Question

Solve each of the following equations and also verify your solution:
$\dfrac{x}{2}+\dfrac{x}{8}=\dfrac{1}{8}$.

Answer 1

Hint: In this question, we have been given an equation, which we can solve by adding the fractions on the left hand side and then we will cross multiply these two fractions to get the value of the variable. Then to verify our solution, we will put the obtained value of the variable in the left hand side of the equation.

Complete step-by-step answer:
The given equation is
$\frac{x}{2}+\dfrac{x}{8}=\dfrac{1}{8}$
Now, we will add both the fractions on the left hand side of the equation.
$\Rightarrow \dfrac{4x+x}{8}=\frac{1}{8}$
On adding the terms of the numerator, we get
$\Rightarrow \dfrac{5x}{8}=\dfrac{1}{8}$
On cross multiplying the terms, we get
$\Rightarrow 8\times 5x=8$
Dividing both sides by 8, we get
$\begin{align}
  & \Rightarrow \dfrac{8\times 5x}{8}=\dfrac{8}{8} \\
 & \Rightarrow 5x=1 \\
\end{align}$
Now, we will divide 5 on both sides.
$\Rightarrow \dfrac{5x}{5}=\dfrac{1}{5}$
On further simplification, we get
$\Rightarrow x=\dfrac{1}{5}$
Thus, the value of $x$ is $\dfrac{1}{5}$.
Now, we will verify our solution.

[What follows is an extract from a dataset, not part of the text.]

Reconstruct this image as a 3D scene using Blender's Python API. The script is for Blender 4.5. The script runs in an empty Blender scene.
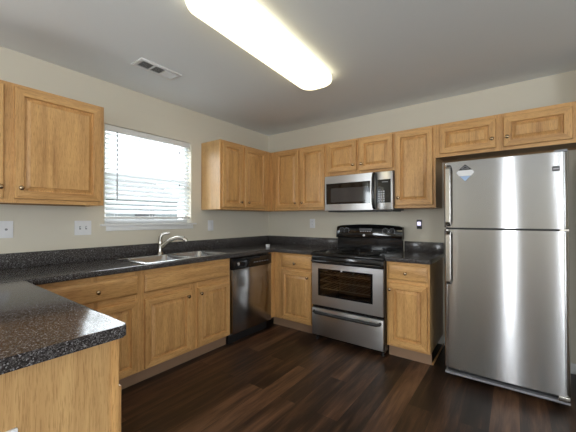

To verify the solution, we will put the obtained value of $x$ in the given equation.
$\Rightarrow \dfrac{\dfrac{1}{5}}{2}+\dfrac{\dfrac{1}{5}}{8}=\dfrac{1}{8}$
On further simplification, we get
$\Rightarrow \dfrac{1}{10}+\dfrac{1}{40}=\dfrac{1}{8}$
On adding the two fractions on left side of equation, we get
$\Rightarrow \dfrac{4+1}{40}=\dfrac{1}{8}$
On adding the terms of the numerator, we get
$\Rightarrow \dfrac{5}{40}=\dfrac{1}{8}$
On simplification, we get
$\Rightarrow \dfrac{1}{8}=\dfrac{1}{8}$
We can see that the value of LHS and RHS of the given are the same. Hence, verified.

Note: Here we have added two fractions whose denominators are different. So to add or subtract such fractions, we first make the denominator of the fractions the same by multiplying the required number to both numerator and denominator and then we simply add the terms of the numerator by keeping the denominator the same. If any non-zero term is multiplied to a variable in the equation, then we simply divide both sides by that number to get the value of the variable.